● **Task to complete**: Copy each record exactly as it reads, leaving out any pictures it holds.

● **Data extract**:
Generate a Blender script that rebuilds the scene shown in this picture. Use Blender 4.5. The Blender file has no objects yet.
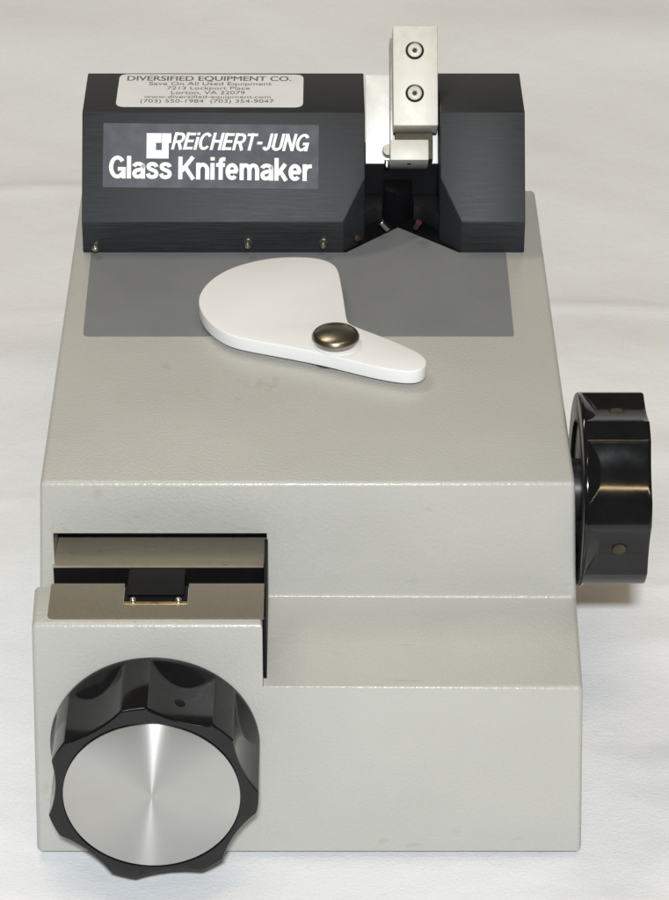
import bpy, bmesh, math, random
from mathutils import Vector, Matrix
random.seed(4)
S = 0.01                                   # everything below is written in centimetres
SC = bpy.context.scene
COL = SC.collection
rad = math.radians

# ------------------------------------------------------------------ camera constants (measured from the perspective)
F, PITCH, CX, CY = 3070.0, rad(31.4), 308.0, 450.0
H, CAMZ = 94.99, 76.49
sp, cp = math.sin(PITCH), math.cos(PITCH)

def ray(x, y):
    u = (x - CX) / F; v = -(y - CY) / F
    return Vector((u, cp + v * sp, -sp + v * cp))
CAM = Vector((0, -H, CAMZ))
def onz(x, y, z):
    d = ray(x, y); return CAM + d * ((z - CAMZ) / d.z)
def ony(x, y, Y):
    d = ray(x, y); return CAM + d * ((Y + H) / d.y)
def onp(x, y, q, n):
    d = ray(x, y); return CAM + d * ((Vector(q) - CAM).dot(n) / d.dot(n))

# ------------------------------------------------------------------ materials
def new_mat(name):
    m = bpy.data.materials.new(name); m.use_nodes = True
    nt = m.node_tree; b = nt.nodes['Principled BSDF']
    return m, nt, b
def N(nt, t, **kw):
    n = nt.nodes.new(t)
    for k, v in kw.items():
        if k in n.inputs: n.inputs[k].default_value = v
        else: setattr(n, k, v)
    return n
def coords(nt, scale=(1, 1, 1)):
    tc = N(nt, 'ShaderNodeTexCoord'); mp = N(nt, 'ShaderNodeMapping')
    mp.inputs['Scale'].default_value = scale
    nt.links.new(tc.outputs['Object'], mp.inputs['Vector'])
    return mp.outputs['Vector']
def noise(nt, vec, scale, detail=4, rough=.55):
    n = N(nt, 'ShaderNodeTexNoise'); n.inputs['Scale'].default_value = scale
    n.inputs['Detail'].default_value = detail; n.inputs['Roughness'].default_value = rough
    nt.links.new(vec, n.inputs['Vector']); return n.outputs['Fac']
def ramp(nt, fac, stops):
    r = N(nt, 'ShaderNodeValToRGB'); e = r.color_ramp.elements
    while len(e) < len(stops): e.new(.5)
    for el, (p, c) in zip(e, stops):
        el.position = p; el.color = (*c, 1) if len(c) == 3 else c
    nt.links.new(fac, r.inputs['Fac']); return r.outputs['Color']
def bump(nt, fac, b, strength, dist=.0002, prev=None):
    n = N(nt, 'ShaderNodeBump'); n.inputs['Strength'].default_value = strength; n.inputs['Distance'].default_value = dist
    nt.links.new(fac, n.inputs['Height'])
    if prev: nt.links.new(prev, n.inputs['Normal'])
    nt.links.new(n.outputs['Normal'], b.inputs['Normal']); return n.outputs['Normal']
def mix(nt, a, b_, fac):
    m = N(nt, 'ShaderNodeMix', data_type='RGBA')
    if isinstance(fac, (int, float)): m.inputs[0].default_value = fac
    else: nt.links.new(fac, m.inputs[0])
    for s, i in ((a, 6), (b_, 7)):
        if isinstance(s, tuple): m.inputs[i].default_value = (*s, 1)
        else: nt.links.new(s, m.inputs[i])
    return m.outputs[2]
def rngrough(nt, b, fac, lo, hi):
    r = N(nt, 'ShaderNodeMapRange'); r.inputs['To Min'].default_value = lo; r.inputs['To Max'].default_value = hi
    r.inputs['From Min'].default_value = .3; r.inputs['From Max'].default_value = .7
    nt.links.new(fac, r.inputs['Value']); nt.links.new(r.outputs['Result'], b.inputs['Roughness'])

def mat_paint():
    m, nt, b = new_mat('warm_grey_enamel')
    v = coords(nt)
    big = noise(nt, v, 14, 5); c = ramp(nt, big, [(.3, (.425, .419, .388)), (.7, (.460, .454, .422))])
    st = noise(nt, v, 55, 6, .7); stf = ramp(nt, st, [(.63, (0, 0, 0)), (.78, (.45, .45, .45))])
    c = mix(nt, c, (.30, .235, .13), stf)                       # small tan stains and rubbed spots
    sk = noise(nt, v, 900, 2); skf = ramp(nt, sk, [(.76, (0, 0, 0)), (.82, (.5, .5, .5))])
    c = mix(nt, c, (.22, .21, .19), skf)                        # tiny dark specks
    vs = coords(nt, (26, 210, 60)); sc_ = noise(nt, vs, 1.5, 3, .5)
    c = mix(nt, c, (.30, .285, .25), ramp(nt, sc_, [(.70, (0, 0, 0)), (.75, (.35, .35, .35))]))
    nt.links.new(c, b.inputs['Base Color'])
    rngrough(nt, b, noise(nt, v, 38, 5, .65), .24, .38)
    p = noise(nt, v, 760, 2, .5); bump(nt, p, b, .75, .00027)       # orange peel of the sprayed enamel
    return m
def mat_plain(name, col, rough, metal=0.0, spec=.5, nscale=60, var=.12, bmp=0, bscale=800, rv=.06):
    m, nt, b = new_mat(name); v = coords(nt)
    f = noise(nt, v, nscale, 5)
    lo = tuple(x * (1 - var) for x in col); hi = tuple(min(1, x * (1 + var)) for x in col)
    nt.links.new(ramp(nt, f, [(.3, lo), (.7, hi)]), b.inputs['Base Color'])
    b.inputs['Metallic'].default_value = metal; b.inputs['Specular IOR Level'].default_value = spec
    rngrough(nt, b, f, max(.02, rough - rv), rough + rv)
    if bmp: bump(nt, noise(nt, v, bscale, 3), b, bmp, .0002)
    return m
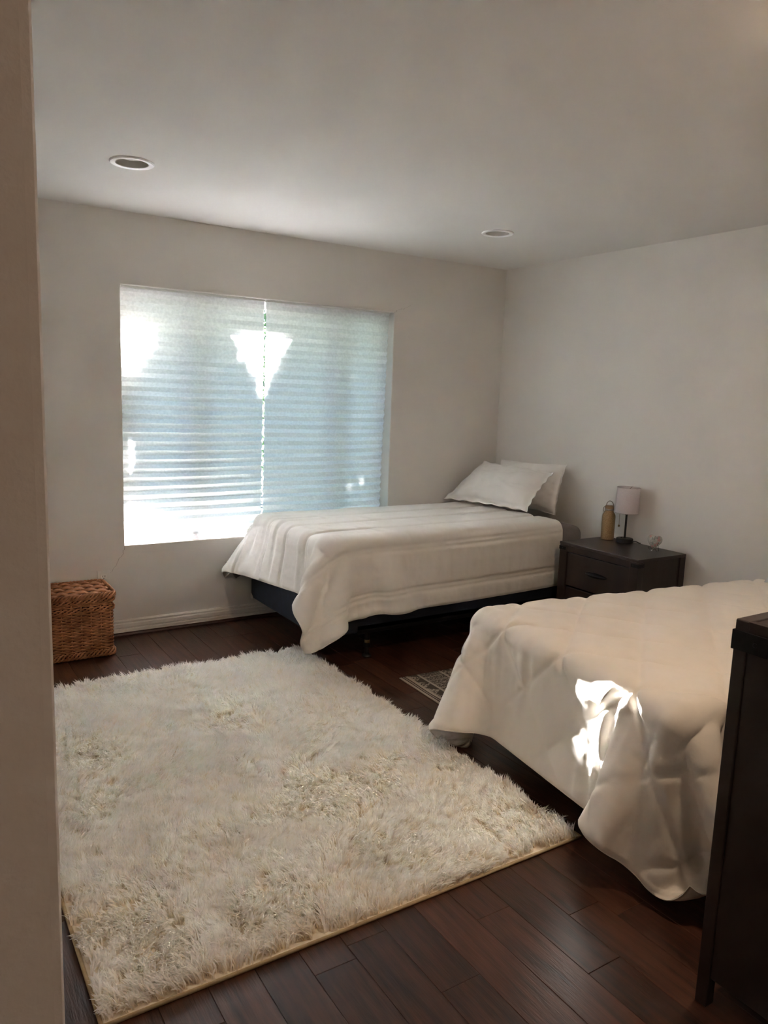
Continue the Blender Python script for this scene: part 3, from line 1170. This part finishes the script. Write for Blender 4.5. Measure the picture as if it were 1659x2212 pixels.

● **Solved exercise**:
Generate a Blender script that rebuilds the scene shown in this picture. Use Blender 4.5. The Blender file has no objects yet.
import bpy, bmesh, math, random
from mathutils import Vector, Matrix
random.seed(4)
S = 0.01                                   # everything below is written in centimetres
SC = bpy.context.scene
COL = SC.collection
rad = math.radians

# ------------------------------------------------------------------ camera constants (measured from the perspective)
F, PITCH, CX, CY = 3070.0, rad(31.4), 308.0, 450.0
H, CAMZ = 94.99, 76.49
sp, cp = math.sin(PITCH), math.cos(PITCH)

def ray(x, y):
    u = (x - CX) / F; v = -(y - CY) / F
    return Vector((u, cp + v * sp, -sp + v * cp))
CAM = Vector((0, -H, CAMZ))
def onz(x, y, z):
    d = ray(x, y); return CAM + d * ((z - CAMZ) / d.z)
def ony(x, y, Y):
    d = ray(x, y); return CAM + d * ((Y + H) / d.y)
def onp(x, y, q, n):
    d = ray(x, y); return CAM + d * ((Vector(q) - CAM).dot(n) / d.dot(n))

# ------------------------------------------------------------------ materials
def new_mat(name):
    m = bpy.data.materials.new(name); m.use_nodes = True
    nt = m.node_tree; b = nt.nodes['Principled BSDF']
    return m, nt, b
def N(nt, t, **kw):
    n = nt.nodes.new(t)
    for k, v in kw.items():
        if k in n.inputs: n.inputs[k].default_value = v
        else: setattr(n, k, v)
    return n
def coords(nt, scale=(1, 1, 1)):
    tc = N(nt, 'ShaderNodeTexCoord'); mp = N(nt, 'ShaderNodeMapping')
    mp.inputs['Scale'].default_value = scale
    nt.links.new(tc.outputs['Object'], mp.inputs['Vector'])
    return mp.outputs['Vector']
def noise(nt, vec, scale, detail=4, rough=.55):
    n = N(nt, 'ShaderNodeTexNoise'); n.inputs['Scale'].default_value = scale
    n.inputs['Detail'].default_value = detail; n.inputs['Roughness'].default_value = rough
    nt.links.new(vec, n.inputs['Vector']); return n.outputs['Fac']
def ramp(nt, fac, stops):
    r = N(nt, 'ShaderNodeValToRGB'); e = r.color_ramp.elements
    while len(e) < len(stops): e.new(.5)
    for el, (p, c) in zip(e, stops):
        el.position = p; el.color = (*c, 1) if len(c) == 3 else c
    nt.links.new(fac, r.inputs['Fac']); return r.outputs['Color']
def bump(nt, fac, b, strength, dist=.0002, prev=None):
    n = N(nt, 'ShaderNodeBump'); n.inputs['Strength'].default_value = strength; n.inputs['Distance'].default_value = dist
    nt.links.new(fac, n.inputs['Height'])
    if prev: nt.links.new(prev, n.inputs['Normal'])
    nt.links.new(n.outputs['Normal'], b.inputs['Normal']); return n.outputs['Normal']
def mix(nt, a, b_, fac):
    m = N(nt, 'ShaderNodeMix', data_type='RGBA')
    if isinstance(fac, (int, float)): m.inputs[0].default_value = fac
    else: nt.links.new(fac, m.inputs[0])
    for s, i in ((a, 6), (b_, 7)):
        if isinstance(s, tuple): m.inputs[i].default_value = (*s, 1)
        else: nt.links.new(s, m.inputs[i])
    return m.outputs[2]
def rngrough(nt, b, fac, lo, hi):
    r = N(nt, 'ShaderNodeMapRange'); r.inputs['To Min'].default_value = lo; r.inputs['To Max'].default_value = hi
    r.inputs['From Min'].default_value = .3; r.inputs['From Max'].default_value = .7
    nt.links.new(fac, r.inputs['Value']); nt.links.new(r.outputs['Result'], b.inputs['Roughness'])

def mat_paint():
    m, nt, b = new_mat('warm_grey_enamel')
    v = coords(nt)
    big = noise(nt, v, 14, 5); c = ramp(nt, big, [(.3, (.425, .419, .388)), (.7, (.460, .454, .422))])
    st = noise(nt, v, 55, 6, .7); stf = ramp(nt, st, [(.63, (0, 0, 0)), (.78, (.45, .45, .45))])
    c = mix(nt, c, (.30, .235, .13), stf)                       # small tan stains and rubbed spots
    sk = noise(nt, v, 900, 2); skf = ramp(nt, sk, [(.76, (0, 0, 0)), (.82, (.5, .5, .5))])
    c = mix(nt, c, (.22, .21, .19), skf)                        # tiny dark specks
    vs = coords(nt, (26, 210, 60)); sc_ = noise(nt, vs, 1.5, 3, .5)
    c = mix(nt, c, (.30, .285, .25), ramp(nt, sc_, [(.70, (0, 0, 0)), (.75, (.35, .35, .35))]))
    nt.links.new(c, b.inputs['Base Color'])
    rngrough(nt, b, noise(nt, v, 38, 5, .65), .24, .38)
    p = noise(nt, v, 760, 2, .5); bump(nt, p, b, .75, .00027)       # orange peel of the sprayed enamel
    return m
def mat_plain(name, col, rough, metal=0.0, spec=.5, nscale=60, var=.12, bmp=0, bscale=800, rv=.06):
    m, nt, b = new_mat(name); v = coords(nt)
    f = noise(nt, v, nscale, 5)
    lo = tuple(x * (1 - var) for x in col); hi = tuple(min(1, x * (1 + var)) for x in col)
    nt.links.new(ramp(nt, f, [(.3, lo), (.7, hi)]), b.inputs['Base Color'])
    b.inputs['Metallic'].default_value = metal; b.inputs['Specular IOR Level'].default_value = spec
    rngrough(nt, b, f, max(.02, rough - rv), rough + rv)
    if bmp: bump(nt, noise(nt, v, bscale, 3), b, bmp, .0002)
    return m
Continue the Blender Python script for this scene: part 3, from line 1170. This part finishes the script. Write for Blender 4.5. Measure the picture as if it were 1659x2212 pixels.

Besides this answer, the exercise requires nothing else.